A key philosophical treatise occurs when Evelyn and Joy, having jumped into the rock universe, debate the fact of “Small, stupid humans. It’s like our whole deal’. I was curious about this section. On the one hand, Everything Everywhere All at Once forwards the kind of shallow “fam” connection found in your typical Hollywood fare (F&F), along with a prefab lesson in progressive inclusivity (Joy has a girlfriend, whom Gong Gong must accept; in sausage-fingers world, Evelyn and Deirdre are in a relationship). On the other, this is an actual family, not your surrogate model Hollywood generally seems set on promoting, and everything about the movie is squarely rooted in the enduring importance of the generational connections between the same.
Rock Joy: For most of our history, we knew the Earth was the centre of the universe. We killed and tortured people for saying otherwise. That is, until we discovered that the Earth is actually revolving around the Sun, which is just one sun out of trillions of suns.
Additionally, the above dialogue would appear to validate the “We’re just meaningless, inconspicuous humans, we’re unimportant” that the NASA model of the universe is so keen on (plus, to think otherwise is what causes all the killing and maiming and the like, right?) On the other (hotdog-fingered) hand, Kwan and Scheinert have Joy explicitly stating that such thinking is designed break our sense of value and worth, and each new scientific “discovery” is essentially coordinated “to make us feel like even smaller pieces of shit”. Could Waymond’s plea to “get back to how it’s supposed to be” relate to a timeline free from the hijacking by malign influences (in this case, Jobu Tupaki)?
So, by accident or design, I must give the Daniels that much credit. I wish I liked Everything Everywhere All at Once more, since Kwan and Scheinhert are evidently talented filmmakers (rather than simply capable copiers, like their producers the Russos).
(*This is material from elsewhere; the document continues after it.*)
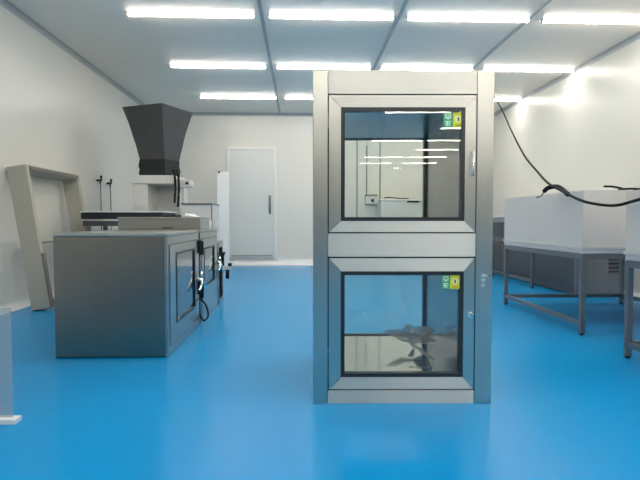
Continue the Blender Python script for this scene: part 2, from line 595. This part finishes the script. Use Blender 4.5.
def side_door(t, hx_, hy, h, ga, gb, gz0, gz1, handle_z, hinge=True):
    """door on the +X face, glass from ga..gb (local y) and gz0..gz1"""
    dm = new()
    ring(dm, -hy + .05, hy - .045, .06, h - .075, ga + hy - .05, hy - .045 - gb, gz0 - .06, h - .075 - gz1, 0, .018)
    for v in dm.verts:
        v.co = Vector((hx_ - .013 + v.co.y, v.co.x, v.co.z))
    d = obj('door', dm, steel_side, t)
    gm = new()
    ring(gm, ga, gb, gz0, gz1, .014, .014, .014, .014, 0, .01)
    for v in gm.verts:
        v.co = Vector((hx_ - .002 + v.co.y, v.co.x, v.co.z))
    obj('gasket', gm, gasket, d)
    obj('window_pane', box(new(), hx_ - .006, hx_ - .002, ga + .01, gb - .01, gz0 + .01, gz1 - .01), pane_mirror, d)
    hy_ = hy - .065
    bm = cyl(new(), (hx_ + .004, hy_, handle_z), .016, .03, 'x', 16)
    tube(bm, [(hx_ + .03, hy_, handle_z + .01), (hx_ + .04, hy_ - .03, handle_z - .03), (hx_ + .04, hy_ - .13, handle_z - .07)], .010)
    tube(bm, [(hx_ + .03, hy_, handle_z + .01), (hx_ + .045, hy_ + .03, handle_z - .03), (hx_ + .045, hy_ + .05, handle_z - .08)], .010)
    tube(bm, [(hx_ + .03, hy_, handle_z), (hx_ + .035, hy_, handle_z + .06)], .010)
    obj('handle', bm, steel_light, d)
    if hinge:
        for hz in (.62, .30):
            obj('hinge', box(new(), hx_ - .001, hx_ + .022, hy - .04, hy - .005, hz - .05, hz + .05, .004), rubber, t)
    return d


x0, x1 = P(55, 340, 3.07).x, P(168, 340, 3.07).x
h1 = P(110, 233, 3.07).z
m1, ax, ay = machine('low steel machine nearest the viewer, dark front and glazed side door', x0, x1, 3.07, 4.02, h1)
yc = (3.07 + 4.02) / 2
side_door(m1, ax, ay, h1, 3.27 - yc, 3.85 - yc, .17, .62, .37)
bm = new()
tube(bm, [(ax + .005, ay - .02, .22), (ax + .05, ay + .005, .16), (ax + .07, ay - .0, .08), (ax + .04, ay - .02, .04), (ax + .005, ay - .01, .09)], .007)
obj('cable_loop', bm, rubber, m1)
m2, ax2, ay2 = machine('steel machine standing right behind the nearest one, under the flat steel box', x0, x1, 4.08, 4.92, h1)
yc = (4.08 + 4.92) / 2
side_door(m2, ax2, ay2, h1, 4.22 - yc, 4.72 - yc, .28, .60, .43, False)
obj('hinge', box(new(), ax2 - .001, ax2 + .02, -ay2 + .005, -ay2 + .04, .55, .66, .004), rubber, m2)
obj('hinge', box(new(), ax2 - .001, ax2 + .02, -ay2 + .005, -ay2 + .04, .2, .32, .004), rubber, m2)
m3, ax3, ay3 = machine('lower short steel unit at the far end of the steel machines', x0 + .1, x1, 4.97, 5.28, .63)
bm = tube(new(), [(ax3, 0, .44), (ax3 + .02, 0, .47), (ax3 + .03, .04, .50), (ax3 + .01, .08, .47), (ax3 + .01, .1, .33)], .012)
obj('hose', bm, rubber, m3)
bm = box(new(), ax3 + .001, ax3 + .09, .02, .06, .33, .365, .005)
obj('bracket', bm, white_p, m3)
bm = cyl(new(), (ax3 + .06, .04, .24), .018, .09, 'z', 14)
cyl(bm, (ax3 + .085, .04, .365), .02, .03, 'z', 14)
obj('valve', bm, rubber, m3)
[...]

Unfortunately, they’re a little too gross for my “refined” tastes and also less than sophisticated in their gestures towards thematic depth. But I’m evidently in the minority, if we go by the movie’s RT score, the way it has blasted into IMDB’s Top 60, and a gross that puts in the global Top 20 for the year (on a very modest budget). I was going to say Everything Everywhere All at Once can also boast not being a sequel, but with the current cachet of the multiverse concept – the rise of which is inherently suspicious in itself – it might as well be.